PROBLEM STATEMENT: Repeat everything in the material exactly.

MATERIAL TO PROCESS:
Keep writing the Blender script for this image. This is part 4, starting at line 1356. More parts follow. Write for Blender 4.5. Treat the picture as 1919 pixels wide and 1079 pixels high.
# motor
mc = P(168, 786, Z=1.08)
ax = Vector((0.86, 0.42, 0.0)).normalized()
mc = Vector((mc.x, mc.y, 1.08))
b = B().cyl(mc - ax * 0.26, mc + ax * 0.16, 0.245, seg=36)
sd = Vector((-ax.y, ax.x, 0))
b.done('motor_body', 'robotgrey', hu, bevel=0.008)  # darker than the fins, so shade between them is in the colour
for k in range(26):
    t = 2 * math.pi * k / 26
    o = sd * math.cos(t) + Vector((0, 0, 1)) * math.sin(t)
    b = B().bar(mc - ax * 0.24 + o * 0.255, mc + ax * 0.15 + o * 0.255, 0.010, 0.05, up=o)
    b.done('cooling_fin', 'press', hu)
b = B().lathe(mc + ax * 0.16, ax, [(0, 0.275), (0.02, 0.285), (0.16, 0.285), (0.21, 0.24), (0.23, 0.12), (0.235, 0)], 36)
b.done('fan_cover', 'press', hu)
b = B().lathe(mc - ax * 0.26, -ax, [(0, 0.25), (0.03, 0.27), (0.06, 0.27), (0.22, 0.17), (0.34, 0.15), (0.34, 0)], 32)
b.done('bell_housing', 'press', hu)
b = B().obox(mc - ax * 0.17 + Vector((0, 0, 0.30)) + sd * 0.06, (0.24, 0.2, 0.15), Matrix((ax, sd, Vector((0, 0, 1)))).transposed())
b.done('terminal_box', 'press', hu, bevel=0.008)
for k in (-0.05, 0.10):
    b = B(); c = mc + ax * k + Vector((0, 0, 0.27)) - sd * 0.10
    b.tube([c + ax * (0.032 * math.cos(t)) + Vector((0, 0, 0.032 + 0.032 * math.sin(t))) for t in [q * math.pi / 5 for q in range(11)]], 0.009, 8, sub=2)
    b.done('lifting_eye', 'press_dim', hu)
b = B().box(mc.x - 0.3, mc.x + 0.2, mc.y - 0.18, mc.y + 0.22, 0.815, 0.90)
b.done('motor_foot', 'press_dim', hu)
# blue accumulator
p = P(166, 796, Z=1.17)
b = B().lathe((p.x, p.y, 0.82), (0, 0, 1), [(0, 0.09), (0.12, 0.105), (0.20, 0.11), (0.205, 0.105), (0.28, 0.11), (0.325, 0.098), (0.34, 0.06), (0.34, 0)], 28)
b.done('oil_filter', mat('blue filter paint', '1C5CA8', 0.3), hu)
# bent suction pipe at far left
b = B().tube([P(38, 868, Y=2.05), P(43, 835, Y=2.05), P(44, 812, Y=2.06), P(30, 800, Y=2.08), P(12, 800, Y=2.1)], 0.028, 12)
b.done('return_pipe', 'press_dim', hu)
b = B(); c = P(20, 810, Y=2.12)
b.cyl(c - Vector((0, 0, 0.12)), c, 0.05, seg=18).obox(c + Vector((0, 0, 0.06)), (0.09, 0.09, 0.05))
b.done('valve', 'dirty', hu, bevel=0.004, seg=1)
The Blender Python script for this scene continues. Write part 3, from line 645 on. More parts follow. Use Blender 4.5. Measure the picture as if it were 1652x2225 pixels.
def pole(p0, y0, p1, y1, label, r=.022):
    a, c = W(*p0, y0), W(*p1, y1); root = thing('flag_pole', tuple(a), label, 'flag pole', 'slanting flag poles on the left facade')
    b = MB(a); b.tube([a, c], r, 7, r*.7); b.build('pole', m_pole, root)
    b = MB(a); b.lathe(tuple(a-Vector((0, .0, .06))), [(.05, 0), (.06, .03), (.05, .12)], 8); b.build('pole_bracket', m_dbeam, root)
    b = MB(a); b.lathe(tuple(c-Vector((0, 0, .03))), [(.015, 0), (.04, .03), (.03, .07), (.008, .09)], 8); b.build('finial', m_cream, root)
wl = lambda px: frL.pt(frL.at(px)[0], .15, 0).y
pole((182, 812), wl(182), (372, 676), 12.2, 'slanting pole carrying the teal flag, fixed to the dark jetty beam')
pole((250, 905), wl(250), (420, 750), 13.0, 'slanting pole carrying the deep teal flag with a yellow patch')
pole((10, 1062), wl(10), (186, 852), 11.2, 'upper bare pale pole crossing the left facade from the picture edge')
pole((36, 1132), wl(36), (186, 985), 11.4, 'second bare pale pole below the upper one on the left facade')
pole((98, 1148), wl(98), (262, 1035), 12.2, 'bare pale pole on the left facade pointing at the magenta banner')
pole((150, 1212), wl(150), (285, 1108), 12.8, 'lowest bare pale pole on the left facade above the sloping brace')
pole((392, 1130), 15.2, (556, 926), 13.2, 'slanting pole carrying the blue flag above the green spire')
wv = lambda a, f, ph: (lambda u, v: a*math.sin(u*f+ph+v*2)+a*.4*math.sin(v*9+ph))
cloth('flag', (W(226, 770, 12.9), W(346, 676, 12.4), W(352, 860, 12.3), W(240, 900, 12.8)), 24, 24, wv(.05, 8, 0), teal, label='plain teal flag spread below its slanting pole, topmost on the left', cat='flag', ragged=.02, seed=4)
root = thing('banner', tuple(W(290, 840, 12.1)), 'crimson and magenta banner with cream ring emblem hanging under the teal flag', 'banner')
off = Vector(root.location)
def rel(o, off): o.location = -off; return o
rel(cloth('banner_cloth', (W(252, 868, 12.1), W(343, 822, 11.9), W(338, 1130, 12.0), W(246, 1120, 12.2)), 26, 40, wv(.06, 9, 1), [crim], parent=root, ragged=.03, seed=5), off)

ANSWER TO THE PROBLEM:
Keep writing the Blender script for this image. This is part 4, starting at line 1356. More parts follow. Write for Blender 4.5. Treat the picture as 1919 pixels wide and 1079 pixels high.
# motor
mc = P(168, 786, Z=1.08)
ax = Vector((0.86, 0.42, 0.0)).normalized()
mc = Vector((mc.x, mc.y, 1.08))
b = B().cyl(mc - ax * 0.26, mc + ax * 0.16, 0.245, seg=36)
sd = Vector((-ax.y, ax.x, 0))
b.done('motor_body', 'robotgrey', hu, bevel=0.008)  # darker than the fins, so shade between them is in the colour
for k in range(26):
    t = 2 * math.pi * k / 26
    o = sd * math.cos(t) + Vector((0, 0, 1)) * math.sin(t)
    b = B().bar(mc - ax * 0.24 + o * 0.255, mc + ax * 0.15 + o * 0.255, 0.010, 0.05, up=o)
    b.done('cooling_fin', 'press', hu)
b = B().lathe(mc + ax * 0.16, ax, [(0, 0.275), (0.02, 0.285), (0.16, 0.285), (0.21, 0.24), (0.23, 0.12), (0.235, 0)], 36)
b.done('fan_cover', 'press', hu)
b = B().lathe(mc - ax * 0.26, -ax, [(0, 0.25), (0.03, 0.27), (0.06, 0.27), (0.22, 0.17), (0.34, 0.15), (0.34, 0)], 32)
b.done('bell_housing', 'press', hu)
b = B().obox(mc - ax * 0.17 + Vector((0, 0, 0.30)) + sd * 0.06, (0.24, 0.2, 0.15), Matrix((ax, sd, Vector((0, 0, 1)))).transposed())
b.done('terminal_box', 'press', hu, bevel=0.008)
for k in (-0.05, 0.10):
    b = B(); c = mc + ax * k + Vector((0, 0, 0.27)) - sd * 0.10
    b.tube([c + ax * (0.032 * math.cos(t)) + Vector((0, 0, 0.032 + 0.032 * math.sin(t))) for t in [q * math.pi / 5 for q in range(11)]], 0.009, 8, sub=2)
    b.done('lifting_eye', 'press_dim', hu)
b = B().box(mc.x - 0.3, mc.x + 0.2, mc.y - 0.18, mc.y + 0.22, 0.815, 0.90)
b.done('motor_foot', 'press_dim', hu)
# blue accumulator
p = P(166, 796, Z=1.17)
b = B().lathe((p.x, p.y, 0.82), (0, 0, 1), [(0, 0.09), (0.12, 0.105), (0.20, 0.11), (0.205, 0.105), (0.28, 0.11), (0.325, 0.098), (0.34, 0.06), (0.34, 0)], 28)
b.done('oil_filter', mat('blue filter paint', '1C5CA8', 0.3), hu)
# bent suction pipe at far left
b = B().tube([P(38, 868, Y=2.05), P(43, 835, Y=2.05), P(44, 812, Y=2.06), P(30, 800, Y=2.08), P(12, 800, Y=2.1)], 0.028, 12)
b.done('return_pipe', 'press_dim', hu)
b = B(); c = P(20, 810, Y=2.12)
b.cyl(c - Vector((0, 0, 0.12)), c, 0.05, seg=18).obox(c + Vector((0, 0, 0.06)), (0.09, 0.09, 0.05))
b.done('valve', 'dirty', hu, bevel=0.004, seg=1)
The Blender Python script for this scene continues. Write part 3, from line 645 on. More parts follow. Use Blender 4.5. Measure the picture as if it were 1652x2225 pixels.
def pole(p0, y0, p1, y1, label, r=.022):
    a, c = W(*p0, y0), W(*p1, y1); root = thing('flag_pole', tuple(a), label, 'flag pole', 'slanting flag poles on the left facade')
    b = MB(a); b.tube([a, c], r, 7, r*.7); b.build('pole', m_pole, root)
    b = MB(a); b.lathe(tuple(a-Vector((0, .0, .06))), [(.05, 0), (.06, .03), (.05, .12)], 8); b.build('pole_bracket', m_dbeam, root)
    b = MB(a); b.lathe(tuple(c-Vector((0, 0, .03))), [(.015, 0), (.04, .03), (.03, .07), (.008, .09)], 8); b.build('finial', m_cream, root)
wl = lambda px: frL.pt(frL.at(px)[0], .15, 0).y
pole((182, 812), wl(182), (372, 676), 12.2, 'slanting pole carrying the teal flag, fixed to the dark jetty beam')
pole((250, 905), wl(250), (420, 750), 13.0, 'slanting pole carrying the deep teal flag with a yellow patch')
pole((10, 1062), wl(10), (186, 852), 11.2, 'upper bare pale pole crossing the left facade from the picture edge')
pole((36, 1132), wl(36), (186, 985), 11.4, 'second bare pale pole below the upper one on the left facade')
pole((98, 1148), wl(98), (262, 1035), 12.2, 'bare pale pole on the left facade pointing at the magenta banner')
pole((150, 1212), wl(150), (285, 1108), 12.8, 'lowest bare pale pole on the left facade above the sloping brace')
pole((392, 1130), 15.2, (556, 926), 13.2, 'slanting pole carrying the blue flag above the green spire')
wv = lambda a, f, ph: (lambda u, v: a*math.sin(u*f+ph+v*2)+a*.4*math.sin(v*9+ph))
cloth('flag', (W(226, 770, 12.9), W(346, 676, 12.4), W(352, 860, 12.3), W(240, 900, 12.8)), 24, 24, wv(.05, 8, 0), teal, label='plain teal flag spread below its slanting pole, topmost on the left', cat='flag', ragged=.02, seed=4)
root = thing('banner', tuple(W(290, 840, 12.1)), 'crimson and magenta banner with cream ring emblem hanging under the teal flag', 'banner')
off = Vector(root.location)
def rel(o, off): o.location = -off; return o
rel(cloth('banner_cloth', (W(252, 868, 12.1), W(343, 822, 11.9), W(338, 1130, 12.0), W(246, 1120, 12.2)), 26, 40, wv(.06, 9, 1), [crim], parent=root, ragged=.03, seed=5), off)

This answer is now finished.